- _What needs to be done_:
Search the material and gather each line with "Write" in it.

- _Supplied information_:
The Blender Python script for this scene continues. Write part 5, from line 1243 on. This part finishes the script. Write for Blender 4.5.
--
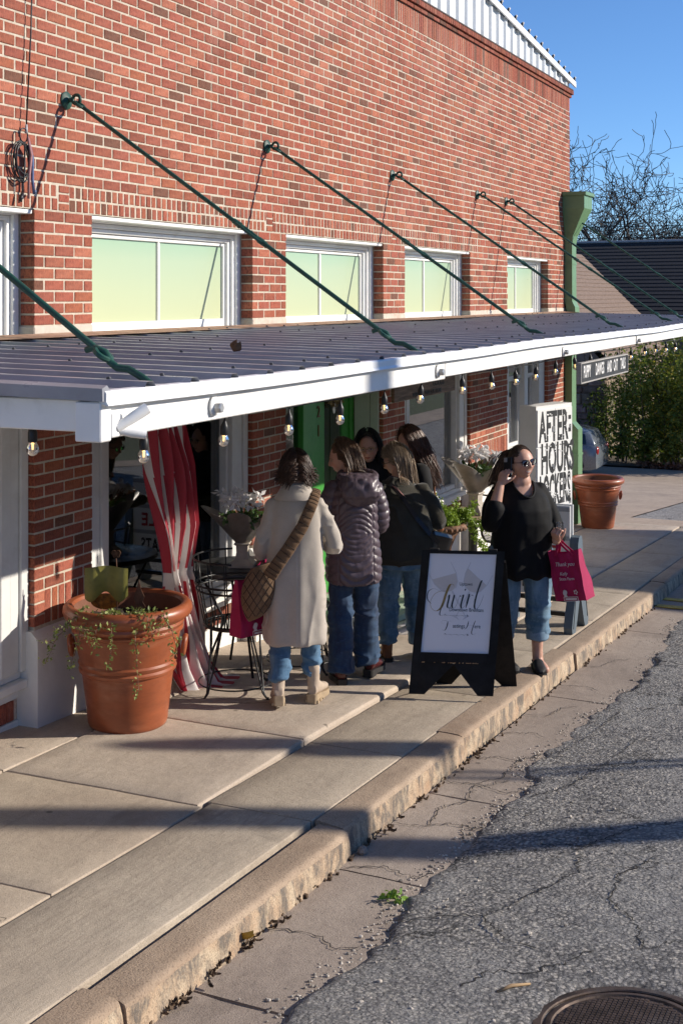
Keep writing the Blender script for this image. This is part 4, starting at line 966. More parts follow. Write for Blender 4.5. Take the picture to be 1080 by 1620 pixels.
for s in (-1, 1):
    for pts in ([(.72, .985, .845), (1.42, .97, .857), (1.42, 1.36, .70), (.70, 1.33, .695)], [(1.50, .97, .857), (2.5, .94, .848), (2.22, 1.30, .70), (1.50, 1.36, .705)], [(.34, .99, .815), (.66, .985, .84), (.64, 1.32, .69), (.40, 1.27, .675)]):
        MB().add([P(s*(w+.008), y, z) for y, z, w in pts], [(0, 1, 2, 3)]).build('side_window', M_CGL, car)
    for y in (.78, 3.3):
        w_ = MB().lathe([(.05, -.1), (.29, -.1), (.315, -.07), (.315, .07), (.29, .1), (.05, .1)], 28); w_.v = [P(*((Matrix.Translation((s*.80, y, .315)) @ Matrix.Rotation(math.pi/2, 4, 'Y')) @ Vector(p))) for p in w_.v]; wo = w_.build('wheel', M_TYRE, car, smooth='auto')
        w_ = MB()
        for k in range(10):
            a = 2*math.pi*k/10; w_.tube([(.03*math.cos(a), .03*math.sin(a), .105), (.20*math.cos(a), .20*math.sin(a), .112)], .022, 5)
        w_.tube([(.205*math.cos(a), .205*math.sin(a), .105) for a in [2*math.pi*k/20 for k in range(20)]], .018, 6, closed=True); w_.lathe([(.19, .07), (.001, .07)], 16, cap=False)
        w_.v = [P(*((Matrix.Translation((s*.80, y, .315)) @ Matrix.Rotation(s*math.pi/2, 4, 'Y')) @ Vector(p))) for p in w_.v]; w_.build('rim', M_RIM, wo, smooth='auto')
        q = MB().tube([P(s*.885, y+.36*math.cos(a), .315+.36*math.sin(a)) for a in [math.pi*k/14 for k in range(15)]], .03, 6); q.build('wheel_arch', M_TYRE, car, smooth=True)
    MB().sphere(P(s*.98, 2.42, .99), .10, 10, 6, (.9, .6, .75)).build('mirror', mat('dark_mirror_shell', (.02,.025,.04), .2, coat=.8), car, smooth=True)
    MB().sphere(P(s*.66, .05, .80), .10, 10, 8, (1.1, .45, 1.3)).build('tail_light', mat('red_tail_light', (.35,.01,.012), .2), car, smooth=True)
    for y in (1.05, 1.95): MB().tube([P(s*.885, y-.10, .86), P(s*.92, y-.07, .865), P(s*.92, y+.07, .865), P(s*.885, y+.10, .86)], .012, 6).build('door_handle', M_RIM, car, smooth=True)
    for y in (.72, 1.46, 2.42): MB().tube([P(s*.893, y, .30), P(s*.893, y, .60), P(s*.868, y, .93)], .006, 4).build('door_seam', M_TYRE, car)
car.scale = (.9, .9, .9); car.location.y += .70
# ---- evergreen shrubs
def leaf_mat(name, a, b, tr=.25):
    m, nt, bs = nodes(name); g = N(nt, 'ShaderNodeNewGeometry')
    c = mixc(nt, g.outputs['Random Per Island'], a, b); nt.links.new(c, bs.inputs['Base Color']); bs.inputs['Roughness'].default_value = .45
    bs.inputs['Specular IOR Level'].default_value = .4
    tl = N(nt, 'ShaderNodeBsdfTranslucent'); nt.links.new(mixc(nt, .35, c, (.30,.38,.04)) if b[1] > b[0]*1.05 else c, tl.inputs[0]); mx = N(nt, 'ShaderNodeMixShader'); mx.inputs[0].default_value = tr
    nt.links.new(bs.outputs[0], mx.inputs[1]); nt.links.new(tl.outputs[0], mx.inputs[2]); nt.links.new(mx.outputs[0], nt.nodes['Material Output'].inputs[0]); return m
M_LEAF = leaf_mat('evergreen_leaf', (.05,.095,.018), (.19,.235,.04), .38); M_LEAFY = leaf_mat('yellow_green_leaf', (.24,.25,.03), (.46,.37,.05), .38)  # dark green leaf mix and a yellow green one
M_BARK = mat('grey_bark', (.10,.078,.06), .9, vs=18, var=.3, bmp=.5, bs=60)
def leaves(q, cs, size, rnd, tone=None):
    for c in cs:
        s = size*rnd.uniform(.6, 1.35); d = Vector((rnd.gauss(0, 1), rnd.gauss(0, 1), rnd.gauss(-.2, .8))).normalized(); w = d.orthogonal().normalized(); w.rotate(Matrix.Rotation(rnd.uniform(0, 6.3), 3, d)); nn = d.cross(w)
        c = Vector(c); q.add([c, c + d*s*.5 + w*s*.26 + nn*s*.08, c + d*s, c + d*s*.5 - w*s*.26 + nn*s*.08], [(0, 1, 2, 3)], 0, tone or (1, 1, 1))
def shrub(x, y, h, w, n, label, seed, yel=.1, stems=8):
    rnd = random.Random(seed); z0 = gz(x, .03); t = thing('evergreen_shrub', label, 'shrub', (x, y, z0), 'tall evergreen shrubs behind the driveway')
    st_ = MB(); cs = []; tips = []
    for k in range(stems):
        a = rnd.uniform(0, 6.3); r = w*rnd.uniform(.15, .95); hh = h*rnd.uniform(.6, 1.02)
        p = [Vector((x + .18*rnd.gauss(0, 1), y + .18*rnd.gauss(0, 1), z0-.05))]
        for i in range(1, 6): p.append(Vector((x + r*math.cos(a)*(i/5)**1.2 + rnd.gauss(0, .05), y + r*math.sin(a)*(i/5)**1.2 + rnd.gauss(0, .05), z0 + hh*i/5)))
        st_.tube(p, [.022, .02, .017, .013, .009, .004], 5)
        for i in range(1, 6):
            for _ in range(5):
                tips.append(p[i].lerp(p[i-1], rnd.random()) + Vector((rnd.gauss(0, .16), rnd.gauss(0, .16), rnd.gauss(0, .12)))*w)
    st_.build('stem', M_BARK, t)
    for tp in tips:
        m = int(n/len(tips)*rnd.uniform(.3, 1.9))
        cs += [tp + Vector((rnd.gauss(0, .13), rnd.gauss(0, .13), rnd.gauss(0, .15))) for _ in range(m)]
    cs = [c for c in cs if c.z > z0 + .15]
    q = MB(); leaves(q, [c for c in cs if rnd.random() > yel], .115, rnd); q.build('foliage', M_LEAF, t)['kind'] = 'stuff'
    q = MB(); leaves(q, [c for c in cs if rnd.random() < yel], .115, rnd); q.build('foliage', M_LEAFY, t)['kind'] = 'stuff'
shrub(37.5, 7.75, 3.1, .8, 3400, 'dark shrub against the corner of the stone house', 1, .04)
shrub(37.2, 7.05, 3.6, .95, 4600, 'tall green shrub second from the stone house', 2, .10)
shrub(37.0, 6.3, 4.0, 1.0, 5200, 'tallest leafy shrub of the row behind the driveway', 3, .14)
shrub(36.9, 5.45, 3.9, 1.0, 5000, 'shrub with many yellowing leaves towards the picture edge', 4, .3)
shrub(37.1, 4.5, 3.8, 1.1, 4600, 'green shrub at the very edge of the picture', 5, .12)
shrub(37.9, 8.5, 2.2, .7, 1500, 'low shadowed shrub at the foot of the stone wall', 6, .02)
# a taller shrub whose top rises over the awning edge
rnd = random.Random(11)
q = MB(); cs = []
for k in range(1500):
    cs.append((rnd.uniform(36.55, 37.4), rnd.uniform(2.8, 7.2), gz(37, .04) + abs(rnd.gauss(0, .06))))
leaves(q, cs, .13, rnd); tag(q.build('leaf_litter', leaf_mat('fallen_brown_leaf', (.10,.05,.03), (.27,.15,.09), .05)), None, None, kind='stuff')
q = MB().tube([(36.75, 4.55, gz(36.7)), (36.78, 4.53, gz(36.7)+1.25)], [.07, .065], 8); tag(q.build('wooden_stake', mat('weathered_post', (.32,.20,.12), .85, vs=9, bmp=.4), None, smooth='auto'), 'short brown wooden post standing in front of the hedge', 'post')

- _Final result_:
The Blender Python script for this scene continues. Write part 5, from line 1243 on. This part finishes the script. Write for Blender 4.5.
Keep writing the Blender script for this image. This is part 4, starting at line 966. More parts follow. Write for Blender 4.5. Take the picture to be 1080 by 1620 pixels.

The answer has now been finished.